Challenge - From the first line of the data through the line containing "random.seed(7)", return each line exactly.

Records for the exercise -
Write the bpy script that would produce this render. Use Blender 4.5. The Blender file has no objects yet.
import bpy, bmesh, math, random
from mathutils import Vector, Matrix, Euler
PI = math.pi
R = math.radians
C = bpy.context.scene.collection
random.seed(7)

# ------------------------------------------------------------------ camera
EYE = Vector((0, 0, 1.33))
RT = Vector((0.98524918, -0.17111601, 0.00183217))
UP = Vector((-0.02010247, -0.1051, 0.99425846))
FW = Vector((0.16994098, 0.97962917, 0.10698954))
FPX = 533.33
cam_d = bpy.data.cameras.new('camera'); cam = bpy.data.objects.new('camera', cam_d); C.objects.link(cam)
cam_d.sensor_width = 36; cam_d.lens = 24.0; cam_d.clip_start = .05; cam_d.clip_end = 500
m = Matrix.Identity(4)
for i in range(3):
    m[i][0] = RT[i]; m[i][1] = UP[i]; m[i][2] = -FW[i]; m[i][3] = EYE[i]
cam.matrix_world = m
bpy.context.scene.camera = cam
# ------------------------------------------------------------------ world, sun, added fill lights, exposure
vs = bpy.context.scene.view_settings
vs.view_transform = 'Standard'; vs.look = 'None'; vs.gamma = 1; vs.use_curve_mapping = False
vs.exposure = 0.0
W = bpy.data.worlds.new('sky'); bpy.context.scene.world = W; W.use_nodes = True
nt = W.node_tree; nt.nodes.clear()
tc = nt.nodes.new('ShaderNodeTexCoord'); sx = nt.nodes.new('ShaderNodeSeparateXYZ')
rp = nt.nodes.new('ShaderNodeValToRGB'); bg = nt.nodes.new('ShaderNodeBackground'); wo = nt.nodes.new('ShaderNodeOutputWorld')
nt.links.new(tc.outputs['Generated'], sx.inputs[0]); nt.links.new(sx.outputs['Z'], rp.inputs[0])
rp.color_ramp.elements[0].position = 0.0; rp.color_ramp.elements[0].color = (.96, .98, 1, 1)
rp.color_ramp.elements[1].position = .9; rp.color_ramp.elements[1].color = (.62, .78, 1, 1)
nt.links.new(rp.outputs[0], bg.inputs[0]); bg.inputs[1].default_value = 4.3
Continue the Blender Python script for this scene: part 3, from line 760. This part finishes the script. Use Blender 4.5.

Exercise solution -
Write the bpy script that would produce this render. Use Blender 4.5. The Blender file has no objects yet.
import bpy, bmesh, math, random
from mathutils import Vector, Matrix, Euler
PI = math.pi
R = math.radians
C = bpy.context.scene.collection
random.seed(7)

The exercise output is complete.